[TASK TO CARRY OUT] Below is a listing to transcribe in full and exactly; keep the pictures out.

○ ○ ○ ○

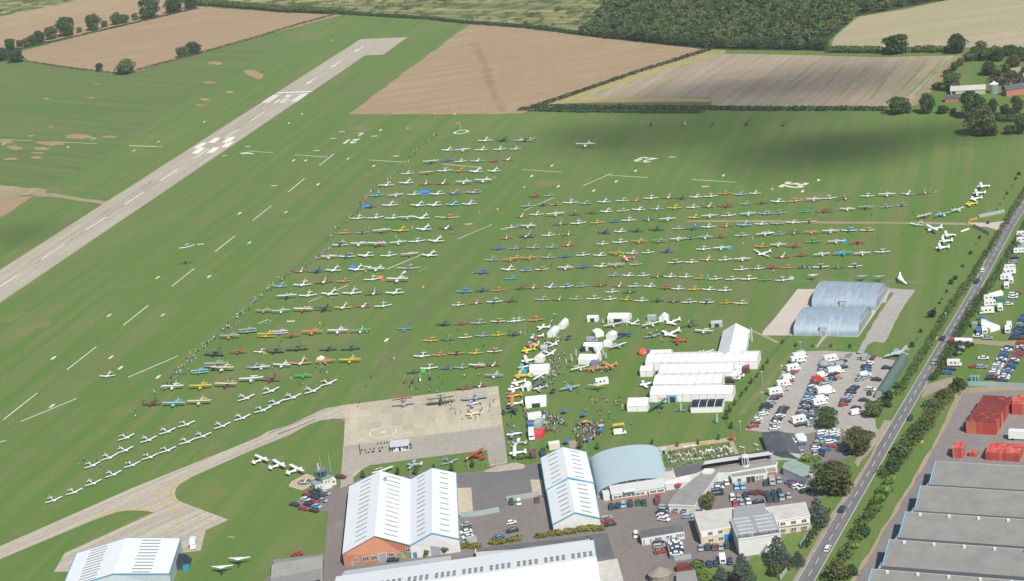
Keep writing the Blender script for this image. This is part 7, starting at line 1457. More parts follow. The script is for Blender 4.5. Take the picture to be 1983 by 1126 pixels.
# exhibition vehicles
vehs('K', '650,715,Cw,-50,8', (1, 1), 'with blue side behind the pale orange microlight'); vehs('zd', '680,730,Vw,60,-6', (1, 1), 'selling ice cream on the exhibition grass')
vehs('zf', '285,485,Vw 240,515,Vw 380,425,Vm,0,50', (60, 0), 'at the right end of the big marquees'); vehs('zf', '180,545,Vk', (60, 0), 'at the right end of the big marquees')
vehs('zc', '350,625,Vb,3,50 370,760,Xw,5,60 400,1050,Vm,0,50 540,1040,Vk,0,50', (1, 1), 'by the fence line near the red awning'); vehs('M', '1482,838,Cw,-3,50', (1, 1), 'parked beside the corner hangar')
vehs('zc', '440,500,Xw,60,-10', (1, 1), 'across the end of the stalls'); vehs('zb', '150,560,Vn,0,-60 275,440,Vs,60,0', (1, 1), 'between the small white tents'); vehs('zk', '1135,940,Vm 1120,955,Vm', (60, -6), 'at the bottom edge of the yard')
p = T('zh', 150, 778, 1.3); q = T('zh', 210, 780, 1.3); d = q - p; t = thing('tank_trailer', 'long white and red tank trailer on the track in the camping field', 'trailer', (p.x, p.y, Z(7)), math.atan2(d.y, d.x)); mb = MB(); mb.tube((-3, 0, 1.7), (4.5, 0, 1.7), 1.1, n=12); mb.obj('tank', pc('w'), t); mb = MB(); mb.box(-5.2, -3.2, -1.1, 1.1, .5, 2.6); mb.obj('cab', pc('r'), t)
for x in (-4.2, 2.0, 3.4): mb = MB(); mb.tube((x, -1.1, .5), (x, 1.1, .5), .5, n=10); mb.obj('wheel', RUBR, t)
def tractor(tile, x, y, col, lab):
    t = thing('tractor', lab, 'tractor', T(tile, x, y), random.uniform(0, 3)); mb = MB(); mb.box(-.45, .45, -1.6, .3, .7, 1.5); mb.obj('bonnet', pc(col), t); mb = MB(); mb.box(-.6, .6, .3, 1.4, .7, 2.4); mb.obj('cab', GL_, t)
    for a, b, r_ in ((-.8, .9, .75), (.8, .9, .75), (-.7, -1.2, .45), (.7, -1.2, .45)): mb = MB(); mb.tube((a - .15, b, r_), (a + .15, b, r_), r_, n=12); mb.obj('wheel', RUBR, t)
for i, (x, y, c_) in enumerate([(150, 812, 'k'), (180, 822, 'k'), (135, 835, 's'), (155, 832, 'y'), (120, 875, 'g'), (140, 852, 'n'), (205, 812, 'k')]): tractor('zh', x, y, c_, f'{CNAME[c_]} tractor, {ORD[i]} in the display beside the road hedge')
# ================================================================== TENTS, STALLS, CRATES, FENCES, PEOPLE
TENT = flat_mat('marquee_canvas', (0.74, 0.74, 0.745), .75, .2, .05, .4); TENTS = flat_mat('marquee_seam', (0.30, 0.34, 0.37), .8); AWD = flat_mat('black_canvas', (0.025, 0.03, 0.04), .6)
def marquee(label, A, Bp, half, he, hr, bays, extra=None, near=True, mat=TENT):
    """ridge from A to Bp (local ground points), half width, eave and ridge heights, one roof panel per bay"""
    A = V(A.x, A.y, 0); Bp = V(Bp.x, Bp.y, 0); d = (Bp - A); L_ = d.length; t = thing('marquee', label, 'marquee', A, math.atan2(d.y, d.x))
    mb = MB(); mb.add([(0, -half, 0), (L_, -half, 0), (L_, half, 0), (0, half, 0), (0, -half, he), (L_, -half, he), (L_, half, he), (0, half, he), (0, 0, hr - .05), (L_, 0, hr - .05)], [(0, 1, 5, 4), (2, 3, 7, 6), (1, 2, 6, 9, 5), (3, 0, 4, 8, 7)]); mb.obj('side_wall', mat, t)
    for i in range(bays):
        x0, x1 = L_ * i / bays + .05, L_ * (i + 1) / bays - .05
        for s in (-1, 1): mb = MB(); sg = random.uniform(.0, .06); slab(mb, [V(x0, s * (half + .15), he), V(x1, s * (half + .15), he), V(x1, 0, hr), V(x0, 0, hr)], .05); mb.obj('roof_panel', mat, t)
        for s in (-1, 1): mb = MB(); mb.tube((x0 - .05, s * (half + .17), he + .02), (x0 - .05, 0, hr + .05), .10, n=4); mb.tube((x0 - .05, s * (half + .04), 0), (x0 - .05, s * (half + .04), he), .08, n=4); mb.obj('seam', TENTS, t)
    return t
hr = 5.4
for lab, a, b, n in (('longest white marquee, rearmost of the joined row', (1005, 503), (1858, 488), 13), ('second marquee from the back in the joined row', (1105, 582), (1668, 572), 9), ('third marquee from the back in the joined row', (1065, 665), (1585, 657), 8), ('front marquee of the joined row with the blue entrance', (1035, 748), (1665, 738), 10)):
    t = marquee('white ' + lab if 'white' not in lab else lab, T('K', *a, hr), T('K', *b, hr), 4.6 if 'front' in lab else 6.1, 3.4 if 'front' in lab else 3.9, hr, n)
    if 'front' in lab:
        Lm = (T('K', *b, hr) - T('K', *a, hr)).length; mb = MB(); mb.box(Lm * .22, Lm * .335, -5.3, -4.6, 0, 3.3); e_ = mb.obj('entrance', flat_mat('blue_canvas', (0.25, 0.42, 0.60)), t); mb = MB(); mb.box(Lm * .245, Lm * .31, -5.34, -5.3, 0, 2.6); mb.obj('doorway', pc('k'), e_)
        cu = bpy.data.curves.new('show_lettering', 'FONT'); cu.body = 'LAA'; cu.size = 1.6; cu.materials.append(pc('r')); tx = text_mesh('show_lettering', cu); tx.parent = t; tx.location = (Lm * .11, -4.72, 1.2); tx.rotation_euler = (R(90), 0, 0)
marquee('large white marquee standing endways behind the joined row', T('K', 1634, 478, 7), T('K', 1685, 262, 7), 6.0, 3.4, 7.0, 7)
marquee('low white marquee behind the longest one at its left end', T('K', 1030, 468, 4.5), T('K', 1190, 464, 4.5), 3.4, 2.8, 4.5, 3); marquee('white tent joined to the left end of the second marquee', T('K', 955, 590, 4), T('K', 1050, 588, 4), 3.2, 2.8, 4, 2)
marquee('small white link tent at the right end of the second marquee', T('K', 1680, 575, 4), T('K', 1730, 574, 4), 1.6, 2.6, 3.4, 1)
t = marquee('white pyramid roofed tent at the left end of the front marquee', T('K', 858, 835, 4.6), T('K', 1015, 832, 4.6), 4.4, 2.6, 4.6, 2)
t = marquee('black and white striped tent with white skirt before the front marquee', T('K', 1345, 868, 3.2), T('K', 1588, 862, 3.2), 4.2, 2.5, 3.2, 1)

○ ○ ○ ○

[WRITTEN SOLUTION]
Keep writing the Blender script for this image. This is part 7, starting at line 1457. More parts follow. The script is for Blender 4.5. Take the picture to be 1983 by 1126 pixels.
# exhibition vehicles
vehs('K', '650,715,Cw,-50,8', (1, 1), 'with blue side behind the pale orange microlight'); vehs('zd', '680,730,Vw,60,-6', (1, 1), 'selling ice cream on the exhibition grass')
vehs('zf', '285,485,Vw 240,515,Vw 380,425,Vm,0,50', (60, 0), 'at the right end of the big marquees'); vehs('zf', '180,545,Vk', (60, 0), 'at the right end of the big marquees')
vehs('zc', '350,625,Vb,3,50 370,760,Xw,5,60 400,1050,Vm,0,50 540,1040,Vk,0,50', (1, 1), 'by the fence line near the red awning'); vehs('M', '1482,838,Cw,-3,50', (1, 1), 'parked beside the corner hangar')
vehs('zc', '440,500,Xw,60,-10', (1, 1), 'across the end of the stalls'); vehs('zb', '150,560,Vn,0,-60 275,440,Vs,60,0', (1, 1), 'between the small white tents'); vehs('zk', '1135,940,Vm 1120,955,Vm', (60, -6), 'at the bottom edge of the yard')
p = T('zh', 150, 778, 1.3); q = T('zh', 210, 780, 1.3); d = q - p; t = thing('tank_trailer', 'long white and red tank trailer on the track in the camping field', 'trailer', (p.x, p.y, Z(7)), math.atan2(d.y, d.x)); mb = MB(); mb.tube((-3, 0, 1.7), (4.5, 0, 1.7), 1.1, n=12); mb.obj('tank', pc('w'), t); mb = MB(); mb.box(-5.2, -3.2, -1.1, 1.1, .5, 2.6); mb.obj('cab', pc('r'), t)
for x in (-4.2, 2.0, 3.4): mb = MB(); mb.tube((x, -1.1, .5), (x, 1.1, .5), .5, n=10); mb.obj('wheel', RUBR, t)
def tractor(tile, x, y, col, lab):
    t = thing('tractor', lab, 'tractor', T(tile, x, y), random.uniform(0, 3)); mb = MB(); mb.box(-.45, .45, -1.6, .3, .7, 1.5); mb.obj('bonnet', pc(col), t); mb = MB(); mb.box(-.6, .6, .3, 1.4, .7, 2.4); mb.obj('cab', GL_, t)
    for a, b, r_ in ((-.8, .9, .75), (.8, .9, .75), (-.7, -1.2, .45), (.7, -1.2, .45)): mb = MB(); mb.tube((a - .15, b, r_), (a + .15, b, r_), r_, n=12); mb.obj('wheel', RUBR, t)
for i, (x, y, c_) in enumerate([(150, 812, 'k'), (180, 822, 'k'), (135, 835, 's'), (155, 832, 'y'), (120, 875, 'g'), (140, 852, 'n'), (205, 812, 'k')]): tractor('zh', x, y, c_, f'{CNAME[c_]} tractor, {ORD[i]} in the display beside the road hedge')
# ================================================================== TENTS, STALLS, CRATES, FENCES, PEOPLE
TENT = flat_mat('marquee_canvas', (0.74, 0.74, 0.745), .75, .2, .05, .4); TENTS = flat_mat('marquee_seam', (0.30, 0.34, 0.37), .8); AWD = flat_mat('black_canvas', (0.025, 0.03, 0.04), .6)
def marquee(label, A, Bp, half, he, hr, bays, extra=None, near=True, mat=TENT):
    """ridge from A to Bp (local ground points), half width, eave and ridge heights, one roof panel per bay"""
    A = V(A.x, A.y, 0); Bp = V(Bp.x, Bp.y, 0); d = (Bp - A); L_ = d.length; t = thing('marquee', label, 'marquee', A, math.atan2(d.y, d.x))
    mb = MB(); mb.add([(0, -half, 0), (L_, -half, 0), (L_, half, 0), (0, half, 0), (0, -half, he), (L_, -half, he), (L_, half, he), (0, half, he), (0, 0, hr - .05), (L_, 0, hr - .05)], [(0, 1, 5, 4), (2, 3, 7, 6), (1, 2, 6, 9, 5), (3, 0, 4, 8, 7)]); mb.obj('side_wall', mat, t)
    for i in range(bays):
        x0, x1 = L_ * i / bays + .05, L_ * (i + 1) / bays - .05
        for s in (-1, 1): mb = MB(); sg = random.uniform(.0, .06); slab(mb, [V(x0, s * (half + .15), he), V(x1, s * (half + .15), he), V(x1, 0, hr), V(x0, 0, hr)], .05); mb.obj('roof_panel', mat, t)
        for s in (-1, 1): mb = MB(); mb.tube((x0 - .05, s * (half + .17), he + .02), (x0 - .05, 0, hr + .05), .10, n=4); mb.tube((x0 - .05, s * (half + .04), 0), (x0 - .05, s * (half + .04), he), .08, n=4); mb.obj('seam', TENTS, t)
    return t
hr = 5.4
for lab, a, b, n in (('longest white marquee, rearmost of the joined row', (1005, 503), (1858, 488), 13), ('second marquee from the back in the joined row', (1105, 582), (1668, 572), 9), ('third marquee from the back in the joined row', (1065, 665), (1585, 657), 8), ('front marquee of the joined row with the blue entrance', (1035, 748), (1665, 738), 10)):
    t = marquee('white ' + lab if 'white' not in lab else lab, T('K', *a, hr), T('K', *b, hr), 4.6 if 'front' in lab else 6.1, 3.4 if 'front' in lab else 3.9, hr, n)
    if 'front' in lab:
        Lm = (T('K', *b, hr) - T('K', *a, hr)).length; mb = MB(); mb.box(Lm * .22, Lm * .335, -5.3, -4.6, 0, 3.3); e_ = mb.obj('entrance', flat_mat('blue_canvas', (0.25, 0.42, 0.60)), t); mb = MB(); mb.box(Lm * .245, Lm * .31, -5.34, -5.3, 0, 2.6); mb.obj('doorway', pc('k'), e_)
        cu = bpy.data.curves.new('show_lettering', 'FONT'); cu.body = 'LAA'; cu.size = 1.6; cu.materials.append(pc('r')); tx = text_mesh('show_lettering', cu); tx.parent = t; tx.location = (Lm * .11, -4.72, 1.2); tx.rotation_euler = (R(90), 0, 0)
marquee('large white marquee standing endways behind the joined row', T('K', 1634, 478, 7), T('K', 1685, 262, 7), 6.0, 3.4, 7.0, 7)
marquee('low white marquee behind the longest one at its left end', T('K', 1030, 468, 4.5), T('K', 1190, 464, 4.5), 3.4, 2.8, 4.5, 3); marquee('white tent joined to the left end of the second marquee', T('K', 955, 590, 4), T('K', 1050, 588, 4), 3.2, 2.8, 4, 2)
marquee('small white link tent at the right end of the second marquee', T('K', 1680, 575, 4), T('K', 1730, 574, 4), 1.6, 2.6, 3.4, 1)
t = marquee('white pyramid roofed tent at the left end of the front marquee', T('K', 858, 835, 4.6), T('K', 1015, 832, 4.6), 4.4, 2.6, 4.6, 2)
t = marquee('black and white striped tent with white skirt before the front marquee', T('K', 1345, 868, 3.2), T('K', 1588, 862, 3.2), 4.2, 2.5, 3.2, 1)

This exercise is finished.